There are plenty of others. The markets seem to suffer from crisis fatigue — they can only focus on one at any time. At present it is Ukraine. But there are other known unknowns. The euro crisis, which has not gone away, the deadlock over the budget in Washington. China, both its economy and military ambitions.

For someone like me who has been watching the market since, ooh, about the South Sea Bubble, there are plenty of reasons to indicate that prices are a bit toppy. We have seen several companies gaining quotes on massive valuations that have not quite got around to the boring business of making a profit. Last time that happened, the dotcom boom of the late 1990s, was just before the last market collapse.

Shares are trading at levels that pre-suppose nothing can go wrong. Professionals like me look at price-earnings ratios. This is a way of correlating share prices to how much the companies actually make. There are any number of perfectly respectable, well-run companies on multiples of 16, 17, 18. This means the market expects profits to remain at their current levels for 16, 17, or 18 years.

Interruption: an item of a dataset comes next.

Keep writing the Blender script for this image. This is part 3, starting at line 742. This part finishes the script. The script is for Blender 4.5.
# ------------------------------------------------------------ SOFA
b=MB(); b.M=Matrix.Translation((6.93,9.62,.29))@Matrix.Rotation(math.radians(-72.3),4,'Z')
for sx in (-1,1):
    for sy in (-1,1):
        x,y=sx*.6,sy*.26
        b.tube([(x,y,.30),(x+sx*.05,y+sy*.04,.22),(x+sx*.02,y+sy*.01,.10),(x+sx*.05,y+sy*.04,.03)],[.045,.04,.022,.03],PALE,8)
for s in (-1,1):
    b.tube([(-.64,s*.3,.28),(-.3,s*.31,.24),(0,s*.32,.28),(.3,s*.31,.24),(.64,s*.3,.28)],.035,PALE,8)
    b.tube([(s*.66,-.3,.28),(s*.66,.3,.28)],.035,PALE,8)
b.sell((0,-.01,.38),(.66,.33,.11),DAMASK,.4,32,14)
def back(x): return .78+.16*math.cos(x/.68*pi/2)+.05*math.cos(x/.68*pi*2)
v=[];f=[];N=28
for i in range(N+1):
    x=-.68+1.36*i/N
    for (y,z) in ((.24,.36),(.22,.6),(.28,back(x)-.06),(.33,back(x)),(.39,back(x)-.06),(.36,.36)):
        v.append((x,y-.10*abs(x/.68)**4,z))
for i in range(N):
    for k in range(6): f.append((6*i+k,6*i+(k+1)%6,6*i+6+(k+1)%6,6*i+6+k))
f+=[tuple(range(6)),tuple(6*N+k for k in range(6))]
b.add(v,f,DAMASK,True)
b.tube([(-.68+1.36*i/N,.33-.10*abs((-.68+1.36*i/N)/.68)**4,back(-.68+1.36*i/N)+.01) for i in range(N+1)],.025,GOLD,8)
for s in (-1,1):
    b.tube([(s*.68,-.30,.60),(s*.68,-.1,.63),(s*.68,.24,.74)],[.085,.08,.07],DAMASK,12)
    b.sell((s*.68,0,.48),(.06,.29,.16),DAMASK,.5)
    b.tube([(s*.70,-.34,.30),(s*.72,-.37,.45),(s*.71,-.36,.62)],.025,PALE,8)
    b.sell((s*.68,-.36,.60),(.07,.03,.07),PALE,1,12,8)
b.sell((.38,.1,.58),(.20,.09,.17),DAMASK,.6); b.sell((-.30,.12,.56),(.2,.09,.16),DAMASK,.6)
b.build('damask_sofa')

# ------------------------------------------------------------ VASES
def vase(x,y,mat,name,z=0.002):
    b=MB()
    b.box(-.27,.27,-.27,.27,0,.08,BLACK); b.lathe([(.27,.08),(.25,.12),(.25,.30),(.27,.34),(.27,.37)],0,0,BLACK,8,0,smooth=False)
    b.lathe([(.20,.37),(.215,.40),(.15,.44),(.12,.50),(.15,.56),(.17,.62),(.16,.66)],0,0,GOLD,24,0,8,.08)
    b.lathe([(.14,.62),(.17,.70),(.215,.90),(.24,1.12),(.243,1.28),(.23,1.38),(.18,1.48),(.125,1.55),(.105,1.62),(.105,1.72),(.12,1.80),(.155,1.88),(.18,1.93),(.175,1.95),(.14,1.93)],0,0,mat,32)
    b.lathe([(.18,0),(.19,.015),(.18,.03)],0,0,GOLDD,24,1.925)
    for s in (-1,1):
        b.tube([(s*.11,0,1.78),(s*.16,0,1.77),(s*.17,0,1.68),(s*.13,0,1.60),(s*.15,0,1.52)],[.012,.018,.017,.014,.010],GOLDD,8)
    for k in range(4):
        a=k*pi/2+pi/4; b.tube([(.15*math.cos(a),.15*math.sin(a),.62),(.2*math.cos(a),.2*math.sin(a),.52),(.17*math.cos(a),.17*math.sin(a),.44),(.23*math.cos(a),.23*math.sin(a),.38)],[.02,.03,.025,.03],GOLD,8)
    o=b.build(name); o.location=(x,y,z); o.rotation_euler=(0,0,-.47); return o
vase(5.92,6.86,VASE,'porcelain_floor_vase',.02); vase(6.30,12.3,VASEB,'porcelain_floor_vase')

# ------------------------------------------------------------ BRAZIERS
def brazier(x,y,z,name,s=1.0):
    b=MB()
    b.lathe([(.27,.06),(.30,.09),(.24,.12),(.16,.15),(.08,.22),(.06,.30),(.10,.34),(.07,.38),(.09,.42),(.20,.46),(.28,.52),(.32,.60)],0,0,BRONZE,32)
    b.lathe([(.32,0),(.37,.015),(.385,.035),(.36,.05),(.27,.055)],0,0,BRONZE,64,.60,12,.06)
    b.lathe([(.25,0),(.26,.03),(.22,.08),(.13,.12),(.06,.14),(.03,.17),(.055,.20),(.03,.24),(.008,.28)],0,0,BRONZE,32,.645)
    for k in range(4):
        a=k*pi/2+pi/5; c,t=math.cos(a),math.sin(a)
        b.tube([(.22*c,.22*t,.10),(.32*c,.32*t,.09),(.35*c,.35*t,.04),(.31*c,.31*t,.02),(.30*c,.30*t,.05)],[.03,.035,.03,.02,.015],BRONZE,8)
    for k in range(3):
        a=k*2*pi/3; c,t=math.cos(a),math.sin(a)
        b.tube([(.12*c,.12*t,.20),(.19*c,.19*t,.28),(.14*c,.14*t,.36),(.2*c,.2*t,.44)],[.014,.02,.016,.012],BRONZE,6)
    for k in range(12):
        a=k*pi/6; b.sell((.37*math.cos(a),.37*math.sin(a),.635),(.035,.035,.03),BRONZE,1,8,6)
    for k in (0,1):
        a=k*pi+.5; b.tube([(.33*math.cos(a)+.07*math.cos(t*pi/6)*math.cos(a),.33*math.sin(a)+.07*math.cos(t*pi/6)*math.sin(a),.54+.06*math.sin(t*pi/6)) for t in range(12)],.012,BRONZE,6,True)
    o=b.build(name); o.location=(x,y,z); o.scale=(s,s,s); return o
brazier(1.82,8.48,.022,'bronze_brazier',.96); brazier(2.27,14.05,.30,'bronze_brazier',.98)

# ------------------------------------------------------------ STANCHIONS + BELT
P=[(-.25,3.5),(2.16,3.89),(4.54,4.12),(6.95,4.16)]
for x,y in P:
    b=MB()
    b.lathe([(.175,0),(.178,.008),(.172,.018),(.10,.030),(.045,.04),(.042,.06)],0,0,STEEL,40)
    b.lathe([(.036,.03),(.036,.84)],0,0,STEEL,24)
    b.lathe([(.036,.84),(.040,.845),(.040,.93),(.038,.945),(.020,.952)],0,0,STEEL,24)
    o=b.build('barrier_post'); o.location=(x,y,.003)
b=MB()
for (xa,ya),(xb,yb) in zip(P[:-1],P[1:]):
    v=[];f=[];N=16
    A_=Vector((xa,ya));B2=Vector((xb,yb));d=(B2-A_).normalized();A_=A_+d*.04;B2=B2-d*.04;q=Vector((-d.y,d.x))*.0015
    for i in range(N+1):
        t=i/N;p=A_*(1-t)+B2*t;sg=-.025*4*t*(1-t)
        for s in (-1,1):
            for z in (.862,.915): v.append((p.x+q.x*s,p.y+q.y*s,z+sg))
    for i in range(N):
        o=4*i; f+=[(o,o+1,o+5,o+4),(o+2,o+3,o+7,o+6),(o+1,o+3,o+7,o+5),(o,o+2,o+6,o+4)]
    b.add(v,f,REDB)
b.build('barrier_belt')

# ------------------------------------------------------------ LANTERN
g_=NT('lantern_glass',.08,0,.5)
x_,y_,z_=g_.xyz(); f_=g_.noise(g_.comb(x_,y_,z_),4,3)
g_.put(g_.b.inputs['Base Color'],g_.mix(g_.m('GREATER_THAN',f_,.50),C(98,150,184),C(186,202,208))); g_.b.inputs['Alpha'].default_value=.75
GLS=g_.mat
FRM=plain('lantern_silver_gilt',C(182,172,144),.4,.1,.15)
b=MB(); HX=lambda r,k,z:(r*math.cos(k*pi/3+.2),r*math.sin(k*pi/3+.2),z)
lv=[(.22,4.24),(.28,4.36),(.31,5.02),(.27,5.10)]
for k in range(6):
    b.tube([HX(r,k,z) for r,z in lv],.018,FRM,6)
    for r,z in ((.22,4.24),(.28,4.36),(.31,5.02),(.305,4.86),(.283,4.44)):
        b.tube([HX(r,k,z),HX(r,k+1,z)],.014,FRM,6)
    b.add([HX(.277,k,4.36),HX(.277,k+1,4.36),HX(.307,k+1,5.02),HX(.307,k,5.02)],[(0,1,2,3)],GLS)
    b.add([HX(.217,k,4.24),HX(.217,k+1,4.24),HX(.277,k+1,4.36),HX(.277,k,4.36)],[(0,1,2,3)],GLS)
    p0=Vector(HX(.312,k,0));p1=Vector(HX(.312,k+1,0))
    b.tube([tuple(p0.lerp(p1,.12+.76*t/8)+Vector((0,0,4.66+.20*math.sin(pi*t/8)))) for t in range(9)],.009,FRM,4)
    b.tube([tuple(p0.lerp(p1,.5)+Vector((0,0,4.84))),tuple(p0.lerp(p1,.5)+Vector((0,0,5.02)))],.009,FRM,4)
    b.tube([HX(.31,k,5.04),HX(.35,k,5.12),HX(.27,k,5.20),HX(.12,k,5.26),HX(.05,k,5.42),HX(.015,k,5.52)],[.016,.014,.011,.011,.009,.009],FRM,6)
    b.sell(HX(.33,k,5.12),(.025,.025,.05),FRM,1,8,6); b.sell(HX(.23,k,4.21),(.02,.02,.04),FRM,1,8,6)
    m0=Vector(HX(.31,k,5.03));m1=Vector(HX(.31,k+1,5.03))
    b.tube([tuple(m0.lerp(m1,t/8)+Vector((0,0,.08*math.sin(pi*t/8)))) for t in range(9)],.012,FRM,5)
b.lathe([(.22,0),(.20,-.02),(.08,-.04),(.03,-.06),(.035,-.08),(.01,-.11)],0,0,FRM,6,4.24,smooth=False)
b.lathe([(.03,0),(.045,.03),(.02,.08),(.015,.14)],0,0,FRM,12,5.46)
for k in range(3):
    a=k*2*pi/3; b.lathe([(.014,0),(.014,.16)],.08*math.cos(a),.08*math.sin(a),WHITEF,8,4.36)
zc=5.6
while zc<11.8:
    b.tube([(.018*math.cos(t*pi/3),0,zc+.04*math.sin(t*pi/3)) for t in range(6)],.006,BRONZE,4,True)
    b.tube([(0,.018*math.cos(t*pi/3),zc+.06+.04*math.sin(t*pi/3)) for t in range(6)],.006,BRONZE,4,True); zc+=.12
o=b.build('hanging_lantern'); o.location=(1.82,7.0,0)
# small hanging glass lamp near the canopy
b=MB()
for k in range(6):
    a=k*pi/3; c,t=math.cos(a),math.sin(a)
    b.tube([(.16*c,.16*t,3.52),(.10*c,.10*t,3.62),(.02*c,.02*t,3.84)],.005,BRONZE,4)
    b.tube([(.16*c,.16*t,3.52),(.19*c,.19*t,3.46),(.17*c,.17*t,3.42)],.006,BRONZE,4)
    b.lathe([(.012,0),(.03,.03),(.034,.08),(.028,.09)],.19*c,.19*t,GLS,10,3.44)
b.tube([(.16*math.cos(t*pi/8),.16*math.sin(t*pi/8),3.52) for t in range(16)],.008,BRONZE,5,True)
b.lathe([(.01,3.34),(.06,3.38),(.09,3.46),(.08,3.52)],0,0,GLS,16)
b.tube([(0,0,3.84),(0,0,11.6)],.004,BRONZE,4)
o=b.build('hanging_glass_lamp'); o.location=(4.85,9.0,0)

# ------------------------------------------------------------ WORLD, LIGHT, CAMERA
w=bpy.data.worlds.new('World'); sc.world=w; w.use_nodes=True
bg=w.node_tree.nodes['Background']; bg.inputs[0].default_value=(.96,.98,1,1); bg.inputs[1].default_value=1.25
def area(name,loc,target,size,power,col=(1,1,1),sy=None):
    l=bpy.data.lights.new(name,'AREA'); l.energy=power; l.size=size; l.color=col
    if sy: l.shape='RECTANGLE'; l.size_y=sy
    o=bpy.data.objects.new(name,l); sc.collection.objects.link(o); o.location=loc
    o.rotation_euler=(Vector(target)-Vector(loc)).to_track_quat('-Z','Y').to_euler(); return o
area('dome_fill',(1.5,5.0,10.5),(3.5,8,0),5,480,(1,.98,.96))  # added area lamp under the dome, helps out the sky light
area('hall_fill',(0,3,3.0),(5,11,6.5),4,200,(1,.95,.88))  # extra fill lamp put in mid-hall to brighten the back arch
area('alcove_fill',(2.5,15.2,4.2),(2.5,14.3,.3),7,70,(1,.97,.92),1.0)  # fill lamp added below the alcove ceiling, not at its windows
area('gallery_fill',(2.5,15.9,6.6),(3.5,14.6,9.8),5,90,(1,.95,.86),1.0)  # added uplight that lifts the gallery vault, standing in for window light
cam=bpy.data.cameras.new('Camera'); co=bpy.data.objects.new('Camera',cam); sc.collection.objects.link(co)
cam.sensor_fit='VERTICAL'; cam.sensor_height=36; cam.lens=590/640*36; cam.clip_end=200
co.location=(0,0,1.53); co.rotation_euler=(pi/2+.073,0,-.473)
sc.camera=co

This looks a little optimistic. Companies do not disappear in a puff of smoke, unless there has been actual fraud committed. But they do dwindle and die if there are fundamental, unforeseen changes to the markets they serve. Look at the damage Amazon has done to HMV and the like. Somewhere out there are other disruptive technologies, unknown unknowns.

Yachts again. There is an old, apocryphal story of the boss of a successful fund manager showing a guest around and pointing to the marina outside his window. Look at all those yachts, he said. They are all owned by my staff, paid for out of their bonuses. But where, asked the guest, are the clients’ yachts?

Some think the investment community has bought far too many yachts over the past few years, while failing to enrich the people whose funds it looks after. I would tend to agree. But I like to think some readers, if they have taken my advice, might have been able to afford the odd skiff.

Martin Waller edits Tempus, the investment column of the Times, and was last week named financial journalist of the year. His 2013 picks rose by 57 per cent.